Konya Aydınlar Ocağı’nın bu haftaki Salı Sohbetleri’nde, Prof. Dr. Saim Sakaoğlu, basılışının 200. Yılında Türk Destanlarının tacı olan “Dedem Korkud’un Kitabı”nı gündeme taşıdı.

Kilisli Muallim Rifat’ın 1916’da yayımlanan “Kitâb-ı Dede Korkud” adlı eserinden hareketle Türk destanlarının önemine değinen edebiyatçı Prof. Dr. Saim Sakaoğlu, Dedem Korkud masalları ve hikâyelerinin Asya’nın batısından itibaren sözlü olarak meddahlar ve anlatıcılar tarafından anlatıla anlatıla Bayburt’a kadar geldiğini söyledi.

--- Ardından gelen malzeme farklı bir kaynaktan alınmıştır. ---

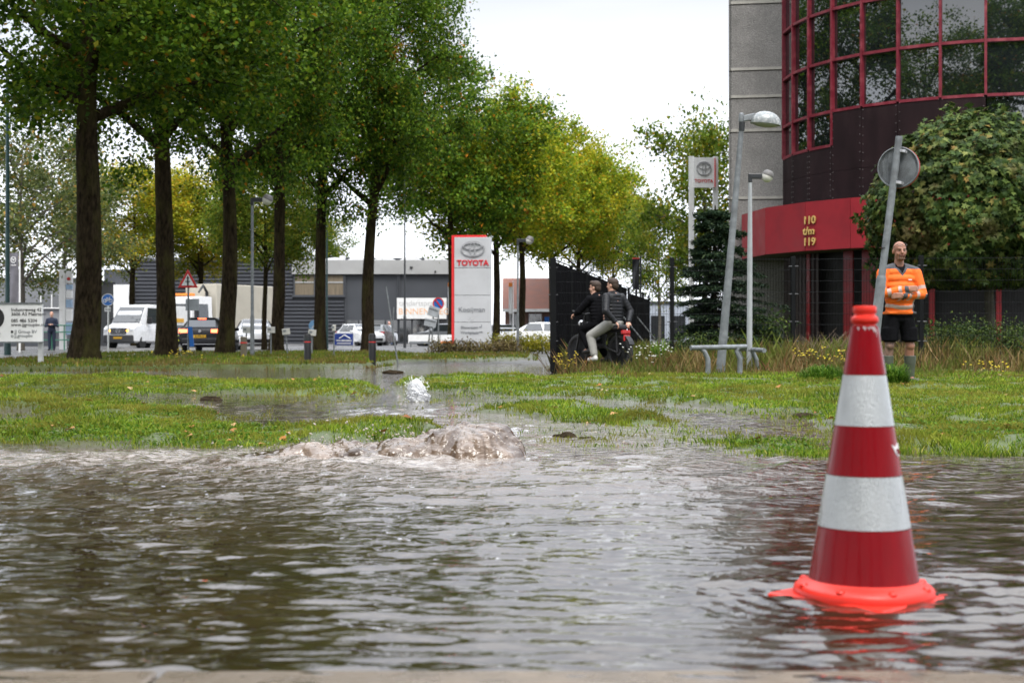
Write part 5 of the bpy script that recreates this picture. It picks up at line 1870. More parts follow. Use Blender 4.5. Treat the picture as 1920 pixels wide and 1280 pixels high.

Konya İl Halk Kütüphanesi Konferans Salonu’nda gerçekleştirilen sohbette, 1969’da Bayburt’a giderek Bamsı Beyrek (Beğ Böyrek) hikâyesiyle ilgili araştırma yaptığını ve bu köyde bulunan Dede Korkud’a ait olduğu iddia edilen türbeyi de ziyaret ettiğini kaydeden Prof. Dr. Saim Sakaoğlu, bu araştırmalarının, öğrencilerin Anadolu’dan derledikleri diğer hikâyelerin de eklenmesiyle birlikte TDK tarafından “Dede Korkud Ansiklopedisi” adı altında 2 cilt halinde basıldığını belirtti. Bayburtlular’ın kendisine fahri hemşehrilik beratı verdiklerini ve Dedem Korkud’a ait o türbedeki mezarın çok uzun olduğunu ve sonraki senelerde yaptığı ziyaretlerinde, “böyle mezar olur mu o da bizim gibi bir insandır herhalde denilerek” mezarın boyunun kısaltıldığına şahit olduğunu ifade eden Prof. Dr. Sakaoğlu, destansı Dedem Korkud hikâyelerinin her ülke, her coğrafya ve bölgede farklı şekillerde anlatıldığını dile getirdi. 12 hikâyeden sadece dört tanesinin Anadolu’da bilindiğine işaret eden Sakaoğlu, Tepe Göz’ün “Dağ Adamı” olarak anlatıldığını ve Deli Dumrul hikâyesinin ise lise kitaplarına bile girdiğini, tiyatro eseri haline getirildiğini söyledi.

 

Dedem Korkud adlı eserin Dresten Kütüphanesi’ndeki yazma baskısında 12, Vatkan Kütüphanesi’nde bulunan baskısında ise 6 hikâyenin yer aldığına dikkati çeken Sakaoğlu, “Kitabın giriş kısmında adı geçen Korkut Ata’nın, hikâyeleri beğenmiş olacak ki “dibace” olarak kendisi eklemiş. Yâni giriş kısmındaki yazı Dedem Korkud’a ait olmadığını böylece anlıyoruz” dedi. Türkiye’de 1950’ye kadar Dedem Korkud hikâyelerinden sadece Dresten baskısından haberdar olduğumuzu, 51’den sonra da Vatikan baskısında yer alan hikâyelerden bahsedilmeye başlandığına dikkati çeken Sakaoğlu, Dedem Korkud yazma eseri ve hikâyeleriyle Orhan Şaik Gökyay, Muharrem Ergin ve Fuat Köprülü’nün araştırmalarının bulunduğunu dile getirdikten sonra konuşmasına, Dedem Korkud hikâyelerinin ne kadar önemli olduğunu vurgulamak adına Prof. Dr. Köprülü’nün şu sözlerini aktararak son verdi:

“Terazinin bir kefesine Türk edebiyatının tümünü, diğer kefesine de Dede Korkud’u koysanız yine de Dede Korkud ağır basar.”